Exercise requirements:
Reproduce, please, the span of lines beginning at the line with "Write the bpy" and ending at the line with "COL = scene.collection", inclusive, minus any pictures.

Records provided:
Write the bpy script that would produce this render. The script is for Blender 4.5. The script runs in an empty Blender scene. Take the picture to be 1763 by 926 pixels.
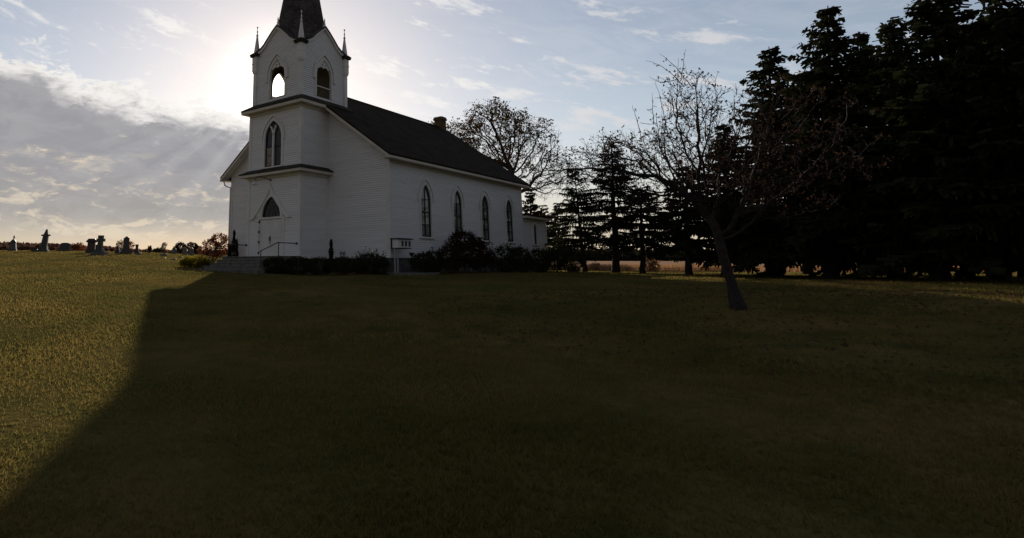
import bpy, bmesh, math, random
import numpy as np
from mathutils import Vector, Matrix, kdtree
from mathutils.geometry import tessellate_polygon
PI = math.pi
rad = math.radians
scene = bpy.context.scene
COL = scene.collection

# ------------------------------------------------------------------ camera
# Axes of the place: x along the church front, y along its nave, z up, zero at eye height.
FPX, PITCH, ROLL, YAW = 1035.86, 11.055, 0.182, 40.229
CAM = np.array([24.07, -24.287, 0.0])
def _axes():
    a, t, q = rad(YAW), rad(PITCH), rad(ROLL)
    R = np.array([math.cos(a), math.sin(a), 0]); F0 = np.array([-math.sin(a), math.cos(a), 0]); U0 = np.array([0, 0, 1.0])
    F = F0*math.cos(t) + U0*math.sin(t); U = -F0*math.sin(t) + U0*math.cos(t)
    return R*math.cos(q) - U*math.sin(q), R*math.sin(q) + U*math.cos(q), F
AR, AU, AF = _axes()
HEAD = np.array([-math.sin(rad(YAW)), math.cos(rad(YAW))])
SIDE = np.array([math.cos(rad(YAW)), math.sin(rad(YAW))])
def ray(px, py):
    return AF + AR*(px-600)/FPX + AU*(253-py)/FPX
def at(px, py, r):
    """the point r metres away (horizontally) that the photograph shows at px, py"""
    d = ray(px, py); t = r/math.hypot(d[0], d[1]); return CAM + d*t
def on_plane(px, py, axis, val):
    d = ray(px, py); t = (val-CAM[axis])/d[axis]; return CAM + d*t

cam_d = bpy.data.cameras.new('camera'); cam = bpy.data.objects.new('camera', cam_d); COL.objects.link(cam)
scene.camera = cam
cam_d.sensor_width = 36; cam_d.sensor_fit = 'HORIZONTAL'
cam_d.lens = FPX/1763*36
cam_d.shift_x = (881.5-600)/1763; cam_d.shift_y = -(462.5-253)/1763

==

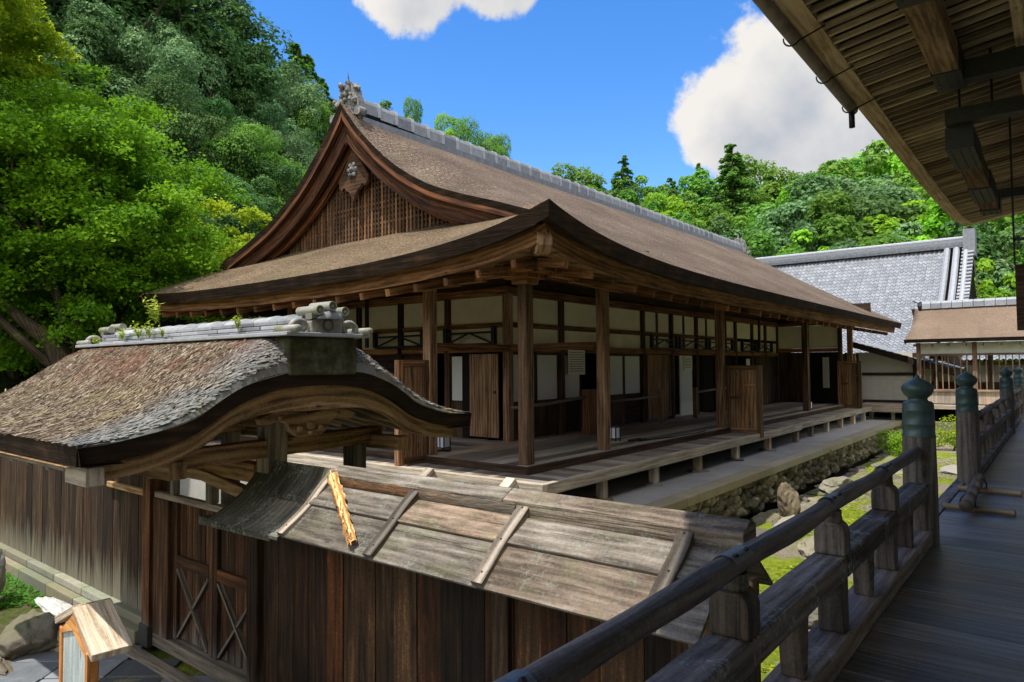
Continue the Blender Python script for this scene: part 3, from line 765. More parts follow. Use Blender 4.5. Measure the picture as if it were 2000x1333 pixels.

Correct output:
Write the bpy script that would produce this render. The script is for Blender 4.5. The script runs in an empty Blender scene. Take the picture to be 1763 by 926 pixels.
import bpy, bmesh, math, random
import numpy as np
from mathutils import Vector, Matrix, kdtree
from mathutils.geometry import tessellate_polygon
PI = math.pi
rad = math.radians
scene = bpy.context.scene
COL = scene.collection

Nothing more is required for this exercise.